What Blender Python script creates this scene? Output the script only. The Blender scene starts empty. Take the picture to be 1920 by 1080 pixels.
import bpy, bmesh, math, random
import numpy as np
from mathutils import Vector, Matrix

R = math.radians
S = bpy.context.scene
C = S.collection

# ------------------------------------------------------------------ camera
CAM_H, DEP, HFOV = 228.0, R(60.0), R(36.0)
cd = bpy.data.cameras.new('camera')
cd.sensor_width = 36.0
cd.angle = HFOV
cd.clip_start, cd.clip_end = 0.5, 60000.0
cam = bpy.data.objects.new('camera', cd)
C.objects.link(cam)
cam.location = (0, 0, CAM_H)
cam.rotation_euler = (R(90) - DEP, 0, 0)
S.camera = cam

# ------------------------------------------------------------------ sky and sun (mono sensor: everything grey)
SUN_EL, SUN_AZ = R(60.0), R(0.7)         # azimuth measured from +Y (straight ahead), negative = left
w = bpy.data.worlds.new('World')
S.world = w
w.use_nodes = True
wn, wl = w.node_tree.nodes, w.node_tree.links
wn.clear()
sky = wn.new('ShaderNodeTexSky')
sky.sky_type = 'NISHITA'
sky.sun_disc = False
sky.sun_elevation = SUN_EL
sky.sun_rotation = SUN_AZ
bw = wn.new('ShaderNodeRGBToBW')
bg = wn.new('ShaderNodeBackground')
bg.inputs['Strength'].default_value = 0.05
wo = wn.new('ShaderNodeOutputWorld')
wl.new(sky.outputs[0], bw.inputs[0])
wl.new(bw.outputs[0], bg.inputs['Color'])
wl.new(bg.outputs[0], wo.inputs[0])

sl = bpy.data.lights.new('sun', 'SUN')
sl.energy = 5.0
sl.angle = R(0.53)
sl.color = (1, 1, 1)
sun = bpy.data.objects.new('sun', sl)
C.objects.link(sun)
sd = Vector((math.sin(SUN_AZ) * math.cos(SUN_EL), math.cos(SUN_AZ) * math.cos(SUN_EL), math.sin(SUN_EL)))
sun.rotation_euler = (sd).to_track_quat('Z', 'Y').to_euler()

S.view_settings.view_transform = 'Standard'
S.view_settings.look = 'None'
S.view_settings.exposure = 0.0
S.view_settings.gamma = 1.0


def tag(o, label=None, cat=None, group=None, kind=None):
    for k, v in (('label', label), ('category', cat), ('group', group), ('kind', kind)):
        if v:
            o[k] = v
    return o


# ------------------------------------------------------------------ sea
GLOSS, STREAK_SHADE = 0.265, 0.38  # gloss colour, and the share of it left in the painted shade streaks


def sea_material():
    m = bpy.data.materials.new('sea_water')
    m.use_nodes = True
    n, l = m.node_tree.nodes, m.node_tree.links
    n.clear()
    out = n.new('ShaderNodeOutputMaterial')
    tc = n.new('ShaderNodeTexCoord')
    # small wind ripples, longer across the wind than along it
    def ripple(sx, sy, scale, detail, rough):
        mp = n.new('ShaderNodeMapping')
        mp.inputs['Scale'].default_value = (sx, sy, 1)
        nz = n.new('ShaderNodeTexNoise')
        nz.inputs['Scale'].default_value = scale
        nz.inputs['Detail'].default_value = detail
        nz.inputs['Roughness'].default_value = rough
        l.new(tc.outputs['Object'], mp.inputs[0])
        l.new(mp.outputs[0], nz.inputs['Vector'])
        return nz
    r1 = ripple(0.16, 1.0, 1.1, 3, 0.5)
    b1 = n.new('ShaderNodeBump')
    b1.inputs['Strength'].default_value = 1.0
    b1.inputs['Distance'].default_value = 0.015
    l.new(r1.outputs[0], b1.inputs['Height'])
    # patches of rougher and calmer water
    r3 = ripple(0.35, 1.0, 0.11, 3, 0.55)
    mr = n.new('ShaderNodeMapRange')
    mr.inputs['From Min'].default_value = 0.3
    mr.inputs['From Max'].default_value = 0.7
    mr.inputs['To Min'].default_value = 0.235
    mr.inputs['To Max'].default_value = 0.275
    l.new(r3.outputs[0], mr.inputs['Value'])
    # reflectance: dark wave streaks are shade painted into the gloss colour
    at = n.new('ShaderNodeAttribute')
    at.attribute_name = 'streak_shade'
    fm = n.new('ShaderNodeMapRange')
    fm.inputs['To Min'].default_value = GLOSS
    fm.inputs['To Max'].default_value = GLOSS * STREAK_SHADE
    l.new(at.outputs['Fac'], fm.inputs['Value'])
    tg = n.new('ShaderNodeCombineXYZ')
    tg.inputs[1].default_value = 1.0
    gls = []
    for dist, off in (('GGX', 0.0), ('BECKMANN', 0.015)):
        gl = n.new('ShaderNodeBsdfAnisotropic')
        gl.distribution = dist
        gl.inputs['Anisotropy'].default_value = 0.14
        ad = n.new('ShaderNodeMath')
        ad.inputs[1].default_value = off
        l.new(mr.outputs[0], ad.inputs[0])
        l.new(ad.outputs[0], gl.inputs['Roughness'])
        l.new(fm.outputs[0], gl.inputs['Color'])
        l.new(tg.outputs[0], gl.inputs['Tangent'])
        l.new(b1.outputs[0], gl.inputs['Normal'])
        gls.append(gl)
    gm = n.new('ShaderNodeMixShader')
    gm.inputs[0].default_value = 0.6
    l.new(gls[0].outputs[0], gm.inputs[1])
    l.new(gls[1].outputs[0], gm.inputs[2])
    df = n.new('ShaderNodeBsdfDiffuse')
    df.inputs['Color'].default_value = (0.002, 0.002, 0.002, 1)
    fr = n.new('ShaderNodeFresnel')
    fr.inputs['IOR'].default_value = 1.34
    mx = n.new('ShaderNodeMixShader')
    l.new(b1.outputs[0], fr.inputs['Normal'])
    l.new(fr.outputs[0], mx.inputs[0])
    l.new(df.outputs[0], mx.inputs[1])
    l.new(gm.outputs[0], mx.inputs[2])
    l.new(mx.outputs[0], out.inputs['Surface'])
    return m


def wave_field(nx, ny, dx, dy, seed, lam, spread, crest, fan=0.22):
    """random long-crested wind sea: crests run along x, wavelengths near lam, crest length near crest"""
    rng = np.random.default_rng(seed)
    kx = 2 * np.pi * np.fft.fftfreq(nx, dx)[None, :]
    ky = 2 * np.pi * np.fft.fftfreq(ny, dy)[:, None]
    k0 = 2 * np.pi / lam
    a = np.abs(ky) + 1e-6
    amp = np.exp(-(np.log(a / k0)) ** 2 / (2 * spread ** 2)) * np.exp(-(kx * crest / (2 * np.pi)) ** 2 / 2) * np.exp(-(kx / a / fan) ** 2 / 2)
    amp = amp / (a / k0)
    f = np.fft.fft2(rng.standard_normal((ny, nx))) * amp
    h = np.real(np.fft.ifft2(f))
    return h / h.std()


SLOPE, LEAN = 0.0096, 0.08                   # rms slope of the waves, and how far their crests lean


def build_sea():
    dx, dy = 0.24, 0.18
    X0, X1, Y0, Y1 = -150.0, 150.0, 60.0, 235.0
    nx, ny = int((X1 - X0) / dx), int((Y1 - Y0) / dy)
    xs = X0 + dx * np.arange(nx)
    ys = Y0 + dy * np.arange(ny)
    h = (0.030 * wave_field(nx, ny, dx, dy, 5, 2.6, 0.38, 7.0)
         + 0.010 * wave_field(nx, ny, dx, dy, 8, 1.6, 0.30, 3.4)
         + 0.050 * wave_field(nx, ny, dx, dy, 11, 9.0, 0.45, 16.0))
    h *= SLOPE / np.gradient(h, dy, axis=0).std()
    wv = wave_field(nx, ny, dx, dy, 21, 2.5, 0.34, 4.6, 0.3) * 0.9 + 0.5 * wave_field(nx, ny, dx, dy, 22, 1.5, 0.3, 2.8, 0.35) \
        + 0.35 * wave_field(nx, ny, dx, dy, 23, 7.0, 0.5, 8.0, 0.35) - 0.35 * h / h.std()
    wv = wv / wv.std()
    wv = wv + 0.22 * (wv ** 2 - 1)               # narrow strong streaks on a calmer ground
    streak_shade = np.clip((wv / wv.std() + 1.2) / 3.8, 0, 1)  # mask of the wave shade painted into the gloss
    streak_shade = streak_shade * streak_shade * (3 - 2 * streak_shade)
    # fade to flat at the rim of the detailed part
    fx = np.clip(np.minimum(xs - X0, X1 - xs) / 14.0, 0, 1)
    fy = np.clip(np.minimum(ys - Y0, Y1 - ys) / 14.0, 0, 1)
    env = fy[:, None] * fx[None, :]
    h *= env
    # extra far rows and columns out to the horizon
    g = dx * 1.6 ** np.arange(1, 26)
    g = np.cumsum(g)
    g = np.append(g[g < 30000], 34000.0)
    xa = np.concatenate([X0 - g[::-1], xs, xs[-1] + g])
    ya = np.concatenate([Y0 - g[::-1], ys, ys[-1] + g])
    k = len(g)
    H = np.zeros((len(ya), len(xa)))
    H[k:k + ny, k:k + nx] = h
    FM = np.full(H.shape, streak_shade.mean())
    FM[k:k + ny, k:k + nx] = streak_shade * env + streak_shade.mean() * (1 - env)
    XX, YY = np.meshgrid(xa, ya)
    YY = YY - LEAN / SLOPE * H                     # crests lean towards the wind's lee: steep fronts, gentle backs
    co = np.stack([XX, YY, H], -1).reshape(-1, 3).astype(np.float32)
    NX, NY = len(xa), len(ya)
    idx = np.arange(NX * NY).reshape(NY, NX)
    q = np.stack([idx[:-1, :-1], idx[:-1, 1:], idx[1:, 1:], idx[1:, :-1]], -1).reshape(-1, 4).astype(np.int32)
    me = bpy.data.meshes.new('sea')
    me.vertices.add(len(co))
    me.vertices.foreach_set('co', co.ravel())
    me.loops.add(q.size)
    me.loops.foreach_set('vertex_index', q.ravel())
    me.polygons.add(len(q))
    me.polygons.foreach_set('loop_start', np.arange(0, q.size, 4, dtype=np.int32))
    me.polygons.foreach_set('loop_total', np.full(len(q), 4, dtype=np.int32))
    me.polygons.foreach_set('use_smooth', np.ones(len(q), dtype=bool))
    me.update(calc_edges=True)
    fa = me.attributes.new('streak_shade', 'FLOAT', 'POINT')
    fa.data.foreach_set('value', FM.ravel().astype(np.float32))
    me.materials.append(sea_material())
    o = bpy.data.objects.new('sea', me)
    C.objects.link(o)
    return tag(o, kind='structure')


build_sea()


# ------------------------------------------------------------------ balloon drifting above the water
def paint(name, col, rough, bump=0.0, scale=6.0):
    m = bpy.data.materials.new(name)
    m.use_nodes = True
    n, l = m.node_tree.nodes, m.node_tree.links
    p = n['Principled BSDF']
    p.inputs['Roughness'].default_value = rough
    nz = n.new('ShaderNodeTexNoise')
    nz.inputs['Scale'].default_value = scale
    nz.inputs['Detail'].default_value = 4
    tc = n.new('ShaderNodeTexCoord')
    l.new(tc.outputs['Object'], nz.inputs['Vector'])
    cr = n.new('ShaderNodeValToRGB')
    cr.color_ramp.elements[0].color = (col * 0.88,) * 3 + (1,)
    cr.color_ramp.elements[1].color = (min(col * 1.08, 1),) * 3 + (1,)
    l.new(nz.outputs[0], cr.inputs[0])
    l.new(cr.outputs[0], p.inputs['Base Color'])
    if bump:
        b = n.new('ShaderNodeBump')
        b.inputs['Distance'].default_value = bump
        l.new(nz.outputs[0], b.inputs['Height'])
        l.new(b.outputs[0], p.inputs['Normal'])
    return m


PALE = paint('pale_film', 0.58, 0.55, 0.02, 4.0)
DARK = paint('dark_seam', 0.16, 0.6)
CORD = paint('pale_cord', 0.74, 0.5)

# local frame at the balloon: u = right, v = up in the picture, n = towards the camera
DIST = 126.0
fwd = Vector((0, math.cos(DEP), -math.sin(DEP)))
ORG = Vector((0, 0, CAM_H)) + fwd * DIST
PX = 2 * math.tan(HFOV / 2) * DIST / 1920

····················

• _WORK INSTRUCTIONS_: Exactly repeat the lines above, from the opening line through the one with "wl.new(bg.outputs[0], wo.inputs[0])", and include nothing else.

• _TASK RESPONSE_:
What Blender Python script creates this scene? Output the script only. The Blender scene starts empty. Take the picture to be 1920 by 1080 pixels.
import bpy, bmesh, math, random
import numpy as np
from mathutils import Vector, Matrix

R = math.radians
S = bpy.context.scene
C = S.collection

# ------------------------------------------------------------------ camera
CAM_H, DEP, HFOV = 228.0, R(60.0), R(36.0)
cd = bpy.data.cameras.new('camera')
cd.sensor_width = 36.0
cd.angle = HFOV
cd.clip_start, cd.clip_end = 0.5, 60000.0
cam = bpy.data.objects.new('camera', cd)
C.objects.link(cam)
cam.location = (0, 0, CAM_H)
cam.rotation_euler = (R(90) - DEP, 0, 0)
S.camera = cam

# ------------------------------------------------------------------ sky and sun (mono sensor: everything grey)
SUN_EL, SUN_AZ = R(60.0), R(0.7)         # azimuth measured from +Y (straight ahead), negative = left
w = bpy.data.worlds.new('World')
S.world = w
w.use_nodes = True
wn, wl = w.node_tree.nodes, w.node_tree.links
wn.clear()
sky = wn.new('ShaderNodeTexSky')
sky.sky_type = 'NISHITA'
sky.sun_disc = False
sky.sun_elevation = SUN_EL
sky.sun_rotation = SUN_AZ
bw = wn.new('ShaderNodeRGBToBW')
bg = wn.new('ShaderNodeBackground')
bg.inputs['Strength'].default_value = 0.05
wo = wn.new('ShaderNodeOutputWorld')
wl.new(sky.outputs[0], bw.inputs[0])
wl.new(bw.outputs[0], bg.inputs['Color'])
wl.new(bg.outputs[0], wo.inputs[0])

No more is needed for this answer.